> **YOUR TASK**:
Produce an exact copy of the lines below that run from the line containing "Write a Blender" to the line containing "self.out = self.n('ShaderNodeOutputMaterial')", inclusive; any picture is omitted.

> **DATA EXCERPTS**:
[start]
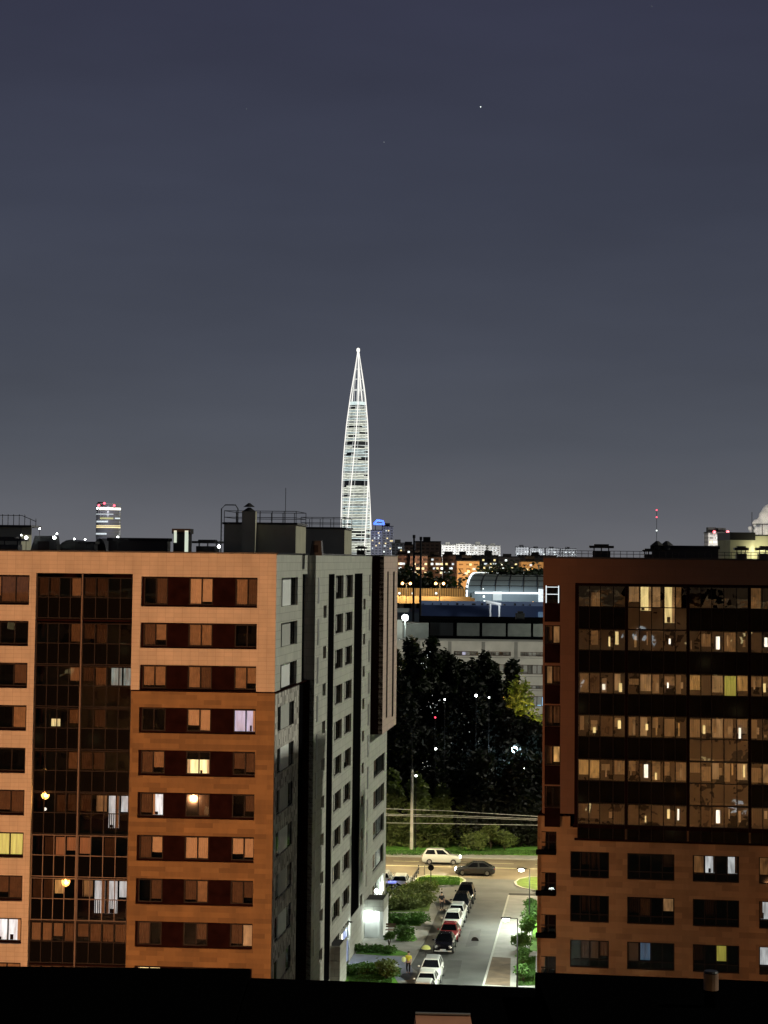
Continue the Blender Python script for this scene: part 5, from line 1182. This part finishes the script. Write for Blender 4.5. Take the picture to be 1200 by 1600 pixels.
# dark hall with grey panels
e = empty('industrial_hall', (at(740, 990, 400).x, 400, 0), 'long black hall with grey wall panels above the office block', 'industrial hall'); D = 400; FH = Frame(at(600, 990, D).x, D, 1.5); X = lambda px: FH.A(px, 985); Zh = lambda y: FH.Z(770, y)
mb = MB(); mb.fbox(FH, X(655), X(960), -20, 0, 0, Zh(968)); mb.build('wall', M['black'], e)
for a, b_ in ((672, 708), (714, 749), (753.5, 790), (793.5, 829.5), (833, 869)): mb = MB(); mb.fbox(FH, X(a), X(b_), .003, .25, Zh(994), Zh(974)); mb.build('panel', M['concd'] if a > 700 else M['steel'], e)
mb = MB(); mb.fbox(FH, X(806), X(820), -3, -1, Zh(968), Zh(958)); mb.fbox(FH, X(809), X(818), -2.5, -1.5, Zh(958), Zh(955)); mb.build('roof_plant', M['steel'], e)
p = at(830, 1010, 392); spot('panel_light', e, (at(900, 1010, 385).x, 385, 20), (at(760, 985, 400).x, 400, 25), 3500, (.9, 1, .85), 130, .3, .6)
# small tan building and the glaring white floodlight
e = empty('small_building', (at(620, 990, 395).x, 395, 0), 'small pale building below the glaring white floodlight', 'building'); a_ = at(600, 968, 395); b_ = at(629, 968, 395); c_ = at(670, 974, 396)
mb = MB(); mb.box(a_.x, b_.x, 395, 403, 0, a_.z); mb.build('wall', M['concrete'], e); mb = MB(); mb.box(b_.x + .01, c_.x, 396, 404, 0, c_.z); mb.build('annex', M['concd'], e); mb = MB(); mb.box(a_.x, b_.x + .2, 394.8, 403, a_.z + .01, a_.z + .25); mb.build('roof', M['roofing'], e)
p = at(633, 965, 390); e = empty('floodlight', (p.x, 390, 0), 'glaring white floodlight on a pole by the small pale building', 'floodlight'); mb = MB(); mb.ball(p, .62); mb.build('bulb', M['led'], e); mb = MB(); mb.tube([(p.x, 390.3, 0), (p.x, 390.3, p.z)], .14); mb.build('pole', M['galv'], e)
point('flood_light', e, p + Vector((0, -1.2, -.9)), 700, (.85, 1, .9), .5)
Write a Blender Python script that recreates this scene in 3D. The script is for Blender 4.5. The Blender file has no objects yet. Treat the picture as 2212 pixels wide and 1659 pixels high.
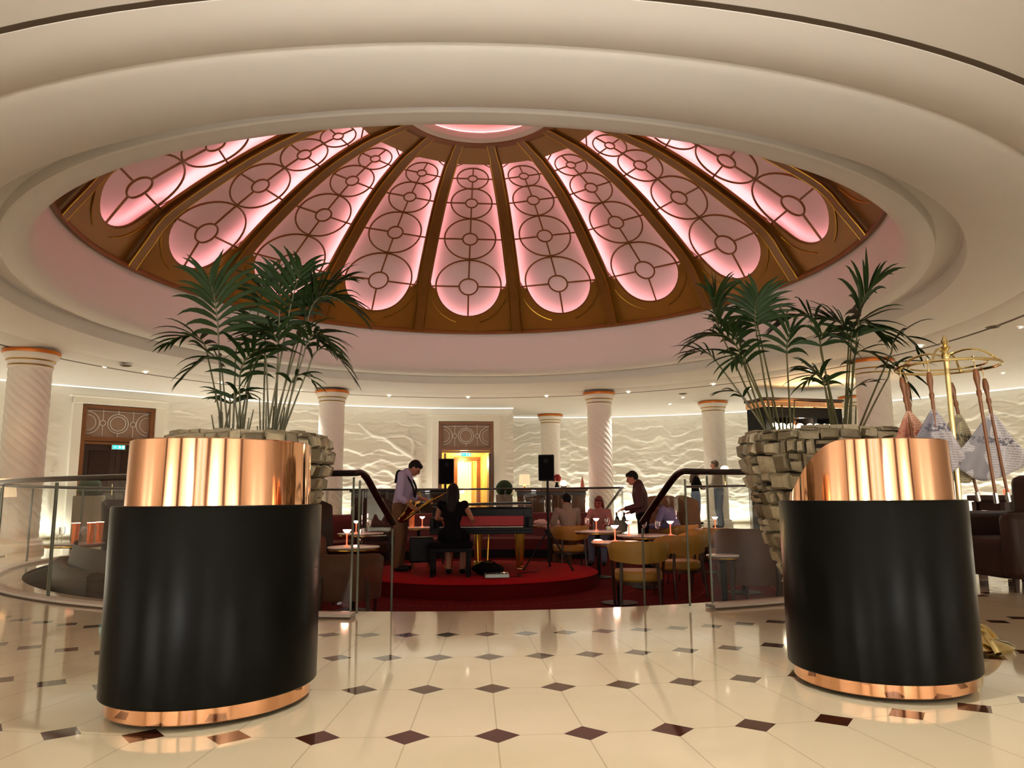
# Domed hotel lounge seen from the lobby floor. World: metres, origin on the lobby floor under the camera,
# +y into the room. The rotunda's vertical axis stands at (CX, CY); almost everything is concentric with it.
import bpy, bmesh, math, random
from mathutils import Vector, Matrix, noise
R = math.radians
PI = math.pi
CX, CY = -0.523, 11.678
random.seed(7)
scene = bpy.context.scene
COL = scene.collection


def lin(c):
    return c / 12.92 if c <= 0.04045 else ((c + 0.055) / 1.055) ** 2.4


def rgb(r, g, b):
    return (lin(r), lin(g), lin(b), 1.0)


# ------------------------------------------------------------------ materials
class NT:
    """small helper round a material's node tree"""
    def __init__(self, name):
        self.m = bpy.data.materials.new(name)
        self.m.use_nodes = True
        self.t = self.m.node_tree
        self.t.nodes.clear()
        self.out = self.n('ShaderNodeOutputMaterial')

    def n(self, typ, **kw):
        nd = self.t.nodes.new(typ)
        for k, v in kw.items():
            setattr(nd, k, v)
        return nd

    def l(self, a, b):
        self.t.links.new(a, b)

    def math(self, op, a, b=None, c=None):
        nd = self.n('ShaderNodeMath', operation=op)
        for i, v in enumerate((a, b, c)):
            if v is None:
                continue
            if isinstance(v, (int, float)):
                nd.inputs[i].default_value = v
            else:
                self.l(v, nd.inputs[i])
        return nd.outputs[0]

    def mix(self, fac, a, b):
        nd = self.n('ShaderNodeMix', data_type='RGBA')
        for sock, v in ((nd.inputs[0], fac), (nd.inputs[6], a), (nd.inputs[7], b)):
            if isinstance(v, (int, float)):
                sock.default_value = v
            elif isinstance(v, tuple):
                sock.default_value = v
            else:
                self.l(v, sock)
        return nd.outputs[2]

    def noise(self, scale, detail=3, vec=None, rough=0.5):
        nd = self.n('ShaderNodeTexNoise')
        nd.inputs['Scale'].default_value = scale
        nd.inputs['Detail'].default_value = detail
        nd.inputs['Roughness'].default_value = rough
        if vec is not None:
            self.l(vec, nd.inputs['Vector'])
        return nd.outputs[0]

    def objco(self):
        return self.n('ShaderNodeTexCoord').outputs['Object']

    def bsdf(self, color, rough=0.5, metal=0.0, spec=0.5, coat=0.0, emis=None, estr=0.0):
        b = self.n('ShaderNodeBsdfPrincipled')
        for nm, v in (('Base Color', color), ('Roughness', rough), ('Metallic', metal)):
            if isinstance(v, (int, float, tuple)):
                b.inputs[nm].default_value = v
            else:
                self.l(v, b.inputs[nm])
        b.inputs['Specular IOR Level'].default_value = spec
        b.inputs['Coat Weight'].default_value = coat
        b.inputs['Coat Roughness'].default_value = 0.05
        if emis:
            b.inputs['Emission Color'].default_value = emis
            b.inputs['Emission Strength'].default_value = estr
        self.l(b.outputs[0], self.out.inputs[0])
        return b

    def bump(self, b, h, strength=0.3, dist=0.01):
        nd = self.n('ShaderNodeBump')
        nd.inputs['Strength'].default_value = strength
        nd.inputs['Distance'].default_value = dist
        self.l(h, nd.inputs['Height'])
        self.l(nd.outputs[0], b.inputs['Normal'])


def pm(name, col, rough=0.5, metal=0.0, spec=0.5, coat=0.0, var=0.12, vs=6.0, emis=None, estr=0.0, bump=0.0, bs=80.0):
    """principled material whose colour is broken up a little by noise"""
    k = NT(name)
    if var > 0:
        fac = k.noise(vs, 4, k.objco())
        dark = tuple(c * (1 - var) for c in col[:3]) + (1,)
        lite = tuple(min(1, c * (1 + var)) for c in col[:3]) + (1,)
        c = k.mix(fac, dark, lite)
    else:
        c = col
    b = k.bsdf(c, rough, metal, spec, coat, emis, estr)
    if bump:
        k.bump(b, k.noise(bs, 3, k.objco()), bump, 0.005)
    return k.m


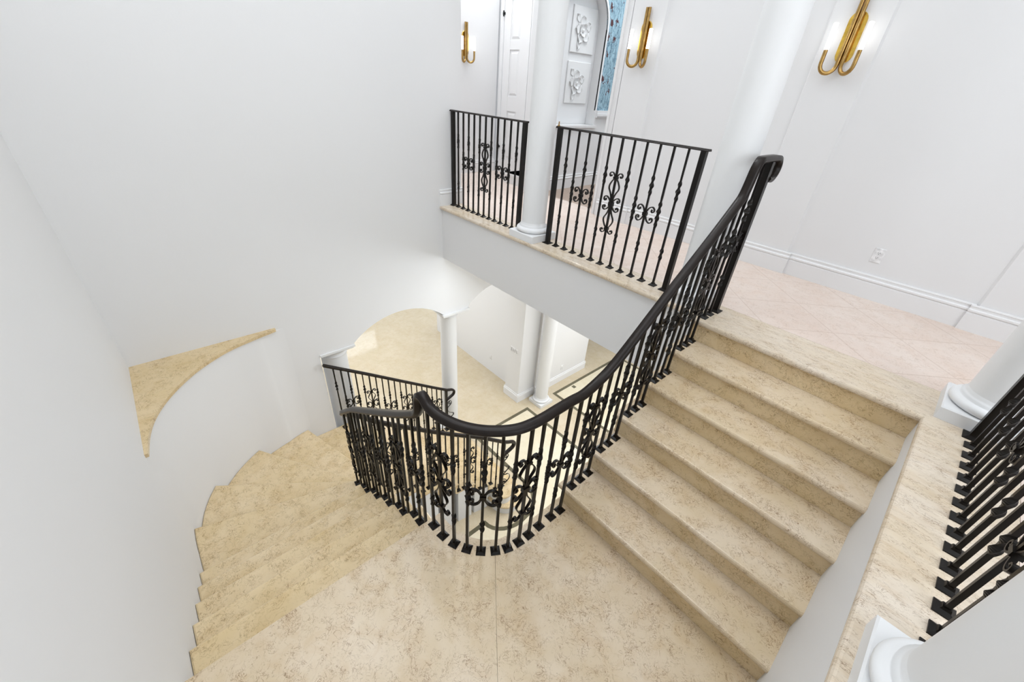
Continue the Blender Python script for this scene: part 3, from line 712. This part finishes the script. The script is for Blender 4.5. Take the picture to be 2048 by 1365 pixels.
def bracket(thing, x, y, z, name='scroll_bracket'):
    mb = MB()
    c1 = catmull([(0.060, -0.305), (0.073, -0.318), (0.066, -0.338), (0.045, -0.338), (0.036, -0.315), (0.048, -0.288), (0.078, -0.283), (0.098, -0.305), (0.094, -0.345), (0.060, -0.378), (0.030, -0.40), (0.022, -0.45), (0.040, -0.505), (0.085, -0.545), (0.135, -0.575), (0.140, -0.590), (0.125, -0.600)], 4)
    strip(mb, c1, x, y, z, (0, 1), 0.006, 0.014)
    c2 = [(a, -1.19-b) for a, b in c1]
    strip(mb, c2, x, y, z, (0, 1), 0.006, 0.014)
    c3 = catmull([(0.055, -0.64), (0.035, -0.62), (0.022, -0.645), (0.03, -0.69), (0.07, -0.715), (0.12, -0.73), (0.16, -0.79), (0.155, -0.86), (0.10, -0.90)], 4)
    strip(mb, c3, x, y, z, (0, 1), 0.006, 0.014)
    build(name, mb, M['iron'], None, thing)
bracket(INNER, -1.936, 0.03, -2.83)
# outer railing of the lower flight
OUT = Thing('stair_railing', (-3.40, 0.05, ZL-R*16), 'black wrought iron outer railing of the lowest flight, running through the arch', 'railing')
ox = -3.40
OP = [(ox, y, z) for y, z in ((-1.655, -1.655), (-1.2, -1.975), (-0.7, -2.335), (-0.2, -2.695), (0.045, -2.865), (0.10, -2.895), (0.17, -2.925), (0.21, -2.975), (0.195, -3.03), (0.14, -3.06), (0.075, -3.085), (0.05, -3.10))]
op = catmull(OP, 4)
mb = MB(); mb.rings(sweep_rings(op, [(a*0.85, b*0.9) for a, b in CAP], (1, 0, 0)), True, True); build('handrail', mb, M['rail'], None, OUT)
for i in range(19):
    y = -1.557+0.0846*i; j = 10
    for k in range(10, 17):
        if y > NS[k][0][1]: j = k+1
    zr = OP[0][2]+(OP[4][2]-OP[0][2])*(y-OP[0][0+1])/(OP[4][1]-OP[0][1])
    baluster(OUT, ox, y, ZL-R*min(j, 16), zr-0.012, (0, 1), SEQ[i % 6])
post(OUT, ox, 0.055, ZL-R*16, -2.87, (0, 1), 0.018, 'newel_post')
bracket(OUT, ox, 0.055, -2.86)

# ------------------------------------------------------------------ sconces
def sconce(px, py, zc, fwd, label):
    f = Vector(fwd); s = Vector((-f.y, f.x, 0)) * -1
    t = Thing('wall_sconce', (px, py, zc), label, 'wall lamp', 'brass wall sconces of the upper corridor')
    T = lambda a, d, z: tuple(Vector((px, py, zc)) + s*a + f*d + Vector((0, 0, z)))
    p = MB(); st = []
    for i in range(13): st.append((0.057*math.cos(PI*i/12), 0.100+0.057*math.sin(PI*i/12)))
    for i in range(13): st.append((-0.057*math.cos(PI*i/12), -0.100-0.057*math.sin(PI*i/12)))
    p.rings([[T(a*k, d, z*k2) for a, z in st] for d, k, k2 in ((0, 1, 1), (0.012, 1, 1), (0.015, 0.95, 0.985))], True, False)
    build('backplate', p, M['gold'], None, t)
    for sg in (1, -1):
        pts = [(sg*0.0145, 0.034, 0.255), (sg*0.0145, 0.034, -0.155)]
        base = Vector((sg*0.0145, 0.034, -0.165)); end = Vector((sg*0.108, 0.088, -0.165)); c = (base+end)/2; h = (end-base)/2
        for i in range(13):
            a = PI*i/12; q = c-h*math.cos(a); pts.append((q.x, q.y, -0.165-0.058*math.sin(a)))
        pts += [(end.x, end.y, -0.12), (end.x, end.y, -0.075)]
        m_ = MB(); m_.tube([T(*q) for q in pts], 0.0138, 14); arm = build('arm', m_, M['brass'], None, t)
        l = MB(); l.rings([[T(end.x+r_*math.cos(2*PI*i/16), end.y+r_*math.sin(2*PI*i/16), z) for i in range(16)] for r_, z in ((0.0158, -0.078), (0.0165, -0.07), (0.0165, 0.078), (0.013, 0.083))])
        build('lamp_tube', l, M['lamp'], arm, t, 'glowing white frosted tube')
    return t
sconce(-0.222, YC-0.02, 1.775, (0, -1, 0), 'brass wall sconce with two lit tubes behind the top newel, rightmost of three')
sconce(-1.99, YC-0.02, 1.785, (0, -1, 0), 'brass wall sconce with two lit tubes right of the blue wallpaper')
sconce(-5.1, 1.645, 1.79, (1, 0, 0), 'small far brass wall sconce on the corridor end wall, left of the panelled door')

# ------------------------------------------------------------------ relief panels in the niche
def relief(z0, z1, label):
    x0 = gx-0.158; y0, y1 = 2.34, 2.83
    t = Thing('relief_panel', (x0, (y0+y1)/2, z0), label, 'relief panel', 'white flower reliefs in the niche')
    b = MB(); b.rings([[(x, y0+i, z0+i), (x, y1-i, z0+i), (x, y1-i, z1-i), (x, y0+i, z1-i)] for x, i in ((x0, 0), (x0+0.012, 0), (x0+0.016, 0.006))], True, False)
    build('board', b, M['relief'], None, t)
    cy, cz = (y0+y1)/2-0.03, (z0+z1)/2
    def petal(a, ln, wd, tilt, c0=0.03, dy=0, dz=0):
        m_ = MB(); rings = []; nu = 10
        for i in range(nu+1):
            u = i/nu; w_ = wd*math.sin(PI*min(0.98, 0.06+u*0.94))**0.7*(0.55+0.6*u); r = []
            for k in range(9):
                q = -1+2*k/8; lift = 0.012+tilt*u*u+0.022*(q*q)*u+0.004*math.sin(9*q+4*u)
                s_, c_ = c0+ln*u*(1-0.12*q*q), w_*q
                r.append((x0+0.015+lift*0.42, cy+dy+s_*math.cos(a)-c_*math.sin(a), cz+dz+s_*math.sin(a)+c_*math.cos(a)))
            for k in range(8, -1, -1):
                rr = r[k]; r.append((rr[0]-0.006, rr[1], rr[2]))
            rings.append(r)
        m_.rings(rings); return m_
    for k in range(5): build('petal', petal(0.5+2*PI*k/5, 0.13, 0.072, 0.03), M['relief'], None, t)
    for k in range(5): build('petal', petal(1.1+2*PI*k/5, 0.07, 0.045, 0.05, 0.012), M['relief'], None, t)
    c = MB(); c.rings([[(x0+0.026+0.016*math.sin(a), cy+0.022*math.cos(a)*math.cos(2*PI*i/14), cz+0.022*math.cos(a)*math.sin(2*PI*i/14)) for i in range(14)] for a in (-0.6, 0, 0.4, 0.8, 1.2, 1.5)])
    build('flower_centre', c, M['relief'], None, t)
    for a, l in ((2.3, 0.11), (4.4, 0.12)): build('leaf', petal(a, l, 0.045, 0.008, 0.11), M['relief'], None, t)
relief(1.755, 2.262, 'white square flower relief hung higher in the arched niche')
relief(1.152, 1.658, 'white square flower relief hung lower in the arched niche')
# ------------------------------------------------------------------ outlets and switches
def outlet(px, py, zc, fwd, label, w_=0.072, h_=0.115, gangs=0, group=None):
    f = Vector(fwd); s = Vector((f.y, -f.x, 0))
    T = lambda a, d, z: tuple(Vector((px, py, zc)) + s*a + f*d + Vector((0, 0, z)))
    t = Thing('switch_plate' if gangs else 'wall_outlet', (px, py, zc-h_/2), label, 'light switch' if gangs else 'outlet', group)
    def bx(a0, a1, z0, z1, d0, d1):
        m_ = MB(); m_.rings([[T(a0, d, z0), T(a1, d, z0), T(a1, d, z1), T(a0, d, z1)] for d in (d0, d1)], True, False); return m_
    b = MB(); b.rings([[T(-w_/2+i, d, -h_/2+i), T(w_/2-i, d, -h_/2+i), T(w_/2-i, d, h_/2-i), T(-w_/2+i, d, h_/2-i)] for d, i in ((0, 0), (0.004, 0), (0.0065, 0.004))], True, False)
    build('cover_plate', b, M['plate'], None, t)
    if gangs:
        for g in range(gangs):
            a = (g-(gangs-1)/2)*0.046; build('rocker', bx(a-0.016, a+0.016, -0.033, 0.033, 0.0066, 0.009), M['grey'], None, t)
    else:
        rc = build('receptacle', bx(-0.017, 0.017, -0.035, 0.035, 0.0066, 0.0085), M['plate'], None, t)
        for z in (0.018, -0.018):
            m_ = MB()
            for a in (-0.006, 0.006):
                q = bx(a-0.0012, a+0.0012, z, z+0.008, 0.0086, 0.0089); m_.add(q.v, q.f)
            q = bx(-0.002, 0.002, z-0.009, z-0.004, 0.0086, 0.0089); m_.add(q.v, q.f)
            build('slots', m_, M['black'], rc, t)
outlet(0.579, YC, 0.352, (0, -1, 0), 'white power outlet on the upper corridor wall above the baseboard')
outlet(-4.62, 2.0, ZF+0.36, (0, -1, 0), 'small white outlet on the lower hall wall seen right of the arch column')
outlet(-3.93, 2.0, ZF+0.36, (0, -1, 0), 'white outlet on the lower wall tight against the square pier')
outlet(-3.66, 1.77, ZF+1.15, (0, -1, 0), 'wide grey light switch plate on the square pier', 0.21, 0.115, 4)
outlet(-3.42, 3.0, ZF+0.36, (1, 0, 0), 'white outlet on the lower wall right of the round column')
[end]
> **ANSWER TO THE PROBLEM**:
Write a Blender Python script that recreates this scene in 3D. The script is for Blender 4.5. The Blender file has no objects yet. Treat the picture as 2212 pixels wide and 1659 pixels high.
# Domed hotel lounge seen from the lobby floor. World: metres, origin on the lobby floor under the camera,
# +y into the room. The rotunda's vertical axis stands at (CX, CY); almost everything is concentric with it.
import bpy, bmesh, math, random
from mathutils import Vector, Matrix, noise
R = math.radians
PI = math.pi
CX, CY = -0.523, 11.678
random.seed(7)
scene = bpy.context.scene
COL = scene.collection


def lin(c):
    return c / 12.92 if c <= 0.04045 else ((c + 0.055) / 1.055) ** 2.4


def rgb(r, g, b):
    return (lin(r), lin(g), lin(b), 1.0)


# ------------------------------------------------------------------ materials
class NT:
    """small helper round a material's node tree"""
    def __init__(self, name):
        self.m = bpy.data.materials.new(name)
        self.m.use_nodes = True
        self.t = self.m.node_tree
        self.t.nodes.clear()
        self.out = self.n('ShaderNodeOutputMaterial')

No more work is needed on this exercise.